The Byzantines also thought history should be both entertaining and useful, though for precisely what purposes it was useful remained an open question. The reasons for reading and writing history were vague because the reasons that things happened in history remained in dispute. Some historians, like Thucydides or Polybius, tried fitfully to consider history in a philosophical context, but only in digressions or by implication. Almost all pagan historians believed many events were caused by Fate, though their conception of what Fate was ranged from an actual goddess named Tyche to a nebulous idea of good or bad luck. For Christians, deserved fate was the work of divine Providence, and undeserved fate was the mischief of demons who pagans thought were gods.
Yet for most historians, despite such uncontrollable forces, human beings, especially great men like emperors and generals, still had most control over events. Consequently a reader could find in a judicious history what sorts of acts had proved profitable and what sorts had proved disastrous, so that he could imitate the former and not the latter. Historiography might also improve the behavior of powerful men who hoped to win good reputations in future histories. At the least, history supplied knowledge that let readers impress their acquaintances by making learned allusions.
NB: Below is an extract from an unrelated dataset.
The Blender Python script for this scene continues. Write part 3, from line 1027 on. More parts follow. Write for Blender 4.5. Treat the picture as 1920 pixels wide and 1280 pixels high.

This much, and sometimes a bit more, was the legacy of ancient Greek historiography as it was known during the Byzantine period. What is perhaps remarkable is that the best Byzantine historians did not merely mummify a tradition that had produced no indisputable classic since Thucydides and no arguable classic since Polybius. Since the Byzantines valued traditional formulas and an archaizing Attic style, and gave no special credit to innovation as such, they might have been expected to compose a long series of almost unreadable histories, at best attaining the basic proficiency of an Arrian or a Dio. While the Byzantines did write some works of this kind, they also wrote some histories of distinction. In early Byzantine times, Ammianus and Procopius wrote histories of genius.